## DIRECTION
Work out the number of lines with the word "pixels" in the material below, then reply with that number only.

## SOURCE MATERIAL
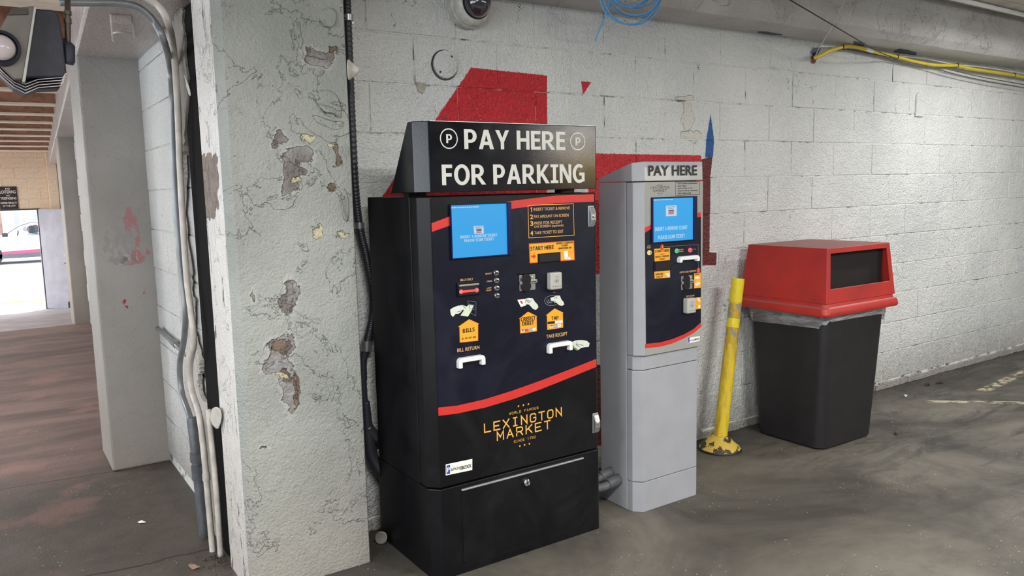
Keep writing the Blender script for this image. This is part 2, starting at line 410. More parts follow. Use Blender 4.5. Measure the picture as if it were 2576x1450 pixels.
def pe(lst, Yp):   # pixel ellipses on plane y=Yp -> world ellipses
    out = []
    for cx, cy, rx, ry in lst:
        c = atY(cx, cy, Yp); a = atY(cx+rx, cy, Yp); b = atY(cx, cy-ry, Yp); out.append((c.x, c.z, abs(a.x-c.x), abs(b.z-c.z)))
    return out
def block_paint(name, mural=False, tint=(1, 1, 1), gloss=.36, wallx=True):
    g = G(name); P, X, Y, Z = g.pos()
    fine = g.noise(120, 2, .5); mid = g.noise(42, 4, .7); big = g.noise(1.3, 3, .5); pits = g.voro(120)
    c1 = tuple(a*b for a, b in zip(rgb(236, 239, 236), tint+(1,))); c2 = tuple(a*b for a, b in zip(rgb(214, 217, 220), tint+(1,)))
    col = g.mix(g.ramp(big, .35, .7), c1, c2)
    # real dirt: pinholes, grime near the floor
    pit = g.ramp(pits, .05, .12, 1, 0); col = g.mix(g.math('MULTIPLY', pit, g.ramp(mid, .5, .62)), col, rgb(96, 94, 92))
    grime = g.math('MULTIPLY', g.ramp(g.math('MULTIPLY_ADD', mid, .5, Z), .28, .62, 1, 0), .55)
    col = g.mix(grime, col, rgb(120, 112, 104))
    crack = g.math('LESS_THAN', g.voro(4.2, 'DISTANCE_TO_EDGE', vec=g.warp(P, 14, .10), rnd=1), .0035)
    crack = g.math('MULTIPLY', g.math('MULTIPLY', crack, g.ramp(g.noise(2.2, 2), .60, .62)), g.ramp(g.noise(19, 3), .48, .52))
    wave = g.noise(9, 3, .6)
    wu = g.math('ADD', X, g.math('MULTIPLY_ADD', g.noise(13, 4), .09, -.045)); wv = g.math('ADD', Z, g.math('MULTIPLY_ADD', g.noise(16, 4), .09, -.045))
    pl = g.ramp(g.union([g.ell(wu, wv, e) for e in pe([(1733, 292, 13, 38), (1722, 250, 26, 9), (1742, 345, 24, 14)], D)]), -.002, .002, 1, 0)
    if wallx: col = g.mix(g.math('MULTIPLY', pl, .45), col, rgb(222, 214, 198))
    if mural:
        red, dark, blue = mural_polys()
        w1 = g.math('MULTIPLY_ADD', g.noise(150, 2), .010, -.005); U = g.math('ADD', X, w1)
        V = g.math('ADD', g.math('MULTIPLY_ADD', g.noise(110, 3, .7), .016, -.008), Z)
        dr = g.ramp(g.union([g.poly(U, V, p) for p in red]), -.001, .001, 1, 0)
        dd = g.ramp(g.union([g.poly(U, V, p) for p in dark]), -.001, .001, 1, 0)
        db = g.ramp(g.union([g.poly(U, V, p) for p in blue]), -.001, .001, 1, 0)
        rc = g.mix(g.ramp(mid, .35, .65), rgb(214, 36, 48), rgb(190, 38, 50))
        worn = g.ramp(g.noise(170, 2), .70, .73)
        col = g.mix(g.math('MULTIPLY', dr, g.math('SUBTRACT', 1.0, worn)), col, rc)
        col = g.mix(dd, col, rgb(104, 38, 38)); col = g.mix(db, col, rgb(36, 92, 160))
    col = g.mix(crack, col, rgb(88, 86, 84))
    h = g.math('MULTIPLY_ADD', mid, 1.0, g.math('MULTIPLY', fine, .9)); h = g.math('MULTIPLY_ADD', pit, -.25, h); h = g.math('MULTIPLY_ADD', wave, 1.2, h)
    h = g.math('MULTIPLY_ADD', crack, -.8, h)
    if wallx: h = g.math('MULTIPLY_ADD', pl, -.9, h)
    n = g.bump(h, 1.0, .011)
    return g.fin(col, g.ramp(fine, .3, .7, gloss-.08, gloss+.12), n)

MB_PLAIN = block_paint('painted_block'); MB_MURAL = block_paint('painted_block_mural', True)
MB_SIDE = block_paint('painted_block_side', tint=(1, .985, .965), gloss=.33, wallx=False)

def mortar_mat():
    g = G('mortar'); n = g.noise(14, 4, .6); c = g.mix(g.ramp(n, .52, .66), rgb(214, 216, 213), rgb(92, 90, 86))
    return g.fin(c, .7, g.bump(g.noise(60, 4, .6), .8, .006))
MORTAR = mortar_mat()
# joints inside the mural are painted too
def mortar_mural():
    g = G('mortar_mural'); P, X, Y, Z = g.pos(); n = g.noise(14, 4, .6); c = g.mix(g.ramp(n, .52, .66), rgb(214, 216, 213), rgb(92, 90, 86))
    red, dark, blue = mural_polys()
    c = g.mix(g.ramp(g.union([g.poly(X, Z, p) for p in red]), -.003, .003, 1, 0), c, g.mix(g.ramp(n, .5, .6), rgb(170, 32, 42), rgb(190, 130, 126)))
    c = g.mix(g.ramp(g.union([g.poly(X, Z, p) for p in dark]), -.003, .003, 1, 0), c, rgb(86, 34, 34))
    c = g.mix(g.ramp(g.union([g.poly(X, Z, p) for p in blue]), -.003, .003, 1, 0), c, rgb(30, 74, 130))
    return g.fin(c, .7, g.bump(g.noise(60, 4, .6), .8, .006))
MORTARM = mortar_mural()

def pillar_paint(name, plane, patches, brown=None, yellow=None, base=(146, 150, 146), base2=(166, 170, 165), crackle=True, pink=None, gloss=.5, grain=False, relief=1.0):
    """painted concrete with peeled-off places; patches are ellipses given by pixels on a real plane of the pillar"""
    g = G(name); P, X, Y, Z = g.pos()
    U = X if plane == 'y' else Y
    fine = g.noise(75, 4, .6); mid = g.noise(18, 4, .6); big = g.noise(2.2, 3, .5)
    wu = g.math('ADD', U, g.math('MULTIPLY_ADD', g.noise(13, 5, .65), .11, -.055))
    wv = g.math('ADD', Z, g.math('MULTIPLY_ADD', g.noise(16, 5, .65), .10, -.05))
    col = g.mix(g.ramp(big, .35, .65), rgb(*base2), rgb(*base))
    h = g.math('MULTIPLY', fine, .35); h = g.math('MULTIPLY_ADD', mid, .5, h)
    layer = g.ramp(g.noise(4.2, 6, .62, dist=.5), .535, .545)     # older coats of paint whose edges show
    h = g.math('MULTIPLY_ADD', layer, .55, h); 
    if crackle:
        ck = g.math('LESS_THAN', g.voro(6, 'DISTANCE_TO_EDGE', vec=g.warp(P, 9, .16)), .0042)
        ck = g.math('MULTIPLY', g.math('MULTIPLY', ck, g.ramp(g.noise(3.1, 3), .55, .57)), g.ramp(g.noise(24, 3), .47, .52)); col = g.mix(g.math('MULTIPLY', ck, .5), col, rgb(104, 100, 96)); h = g.math('MULTIPLY_ADD', ck, -.4, h)
        chip = g.math('LESS_THAN', g.math('ADD', g.voro(22), g.math('MULTIPLY', fine, .12)), .115)
        chip = g.math('MULTIPLY', chip, g.ramp(g.noise(2.5, 2), .5, .56)); col = g.mix(chip, col, rgb(118, 112, 108)); h = g.math('MULTIPLY_ADD', chip, -1.0, h)
    grime = g.math('MULTIPLY', g.ramp(g.math('MULTIPLY_ADD', mid, .6, Z), .35, .95, 1, 0), .45)
    col = g.mix(grime, col, rgb(150, 138, 128))
    def layermask(es, d0=-.0015, d1=.0015): return g.ramp(g.union([g.ell(wu, wv, e) for e in es]), d0, d1, 1, 0)
    if patches:
        mk = layermask(patches); rim = g.ramp(g.union([g.ell(wu, wv, e) for e in patches]), .0, .012, 1, 0)
        cc = g.mix(g.ramp(g.noise(9, 4), .4, .62), rgb(150, 148, 148), rgb(116, 110, 106))
        col = g.mix(g.math('MULTIPLY', rim, .35), col, rgb(214, 212, 204)); col = g.mix(mk, col, cc)
        h = g.math('MULTIPLY_ADD', mk, -2.2, h); h = g.math('MULTIPLY_ADD', g.math('MULTIPLY', mk, g.noise(45, 4)), .8, h)
    if brown:
        mk = layermask(brown); col = g.mix(mk, col, g.mix(g.ramp(g.noise(22, 4), .4, .6), rgb(126, 108, 94), rgb(98, 84, 74))); h = g.math('MULTIPLY_ADD', mk, -1.2, h)
    if yellow:
        mk = layermask(yellow); col = g.mix(mk, col, rgb(196, 190, 160)); h = g.math('MULTIPLY_ADD', mk, -1.0, h)
    if pink:
        for es, cc in pink:
            mk = layermask(es); br = g.ramp(g.noise(38, 3, .6, vec=g.scale(P, (1, 1, .5))), .47, .5)
            col = g.mix(g.math('MULTIPLY', mk, br), col, cc)
    if grain:
        gv = g.math('LESS_THAN', g.voro(16, 'DISTANCE_TO_EDGE', vec=g.scale(g.warp(P, 20, .03), (1, 1, .11))), .03)
        gv = g.math('MULTIPLY', gv, g.ramp(g.noise(9, 3, .6, vec=g.scale(P, (1, 1, .5))), .56, .6)); col = g.mix(g.math('MULTIPLY', gv, .85), col, rgb(52, 44, 40)); h = g.math('MULTIPLY_ADD', gv, -1.5, h)
        h = g.math('MULTIPLY_ADD', g.noise(30, 3, .6, vec=g.scale(P, (1, 1, .12))), .8, h)
    h = g.math('MULTIPLY_ADD', g.noise(130, 2, .5), .35, h)
    return g.fin(col, g.ramp(fine, .3, .7, gloss-.1, gloss+.12), g.bump(h, relief, .011))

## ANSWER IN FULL
2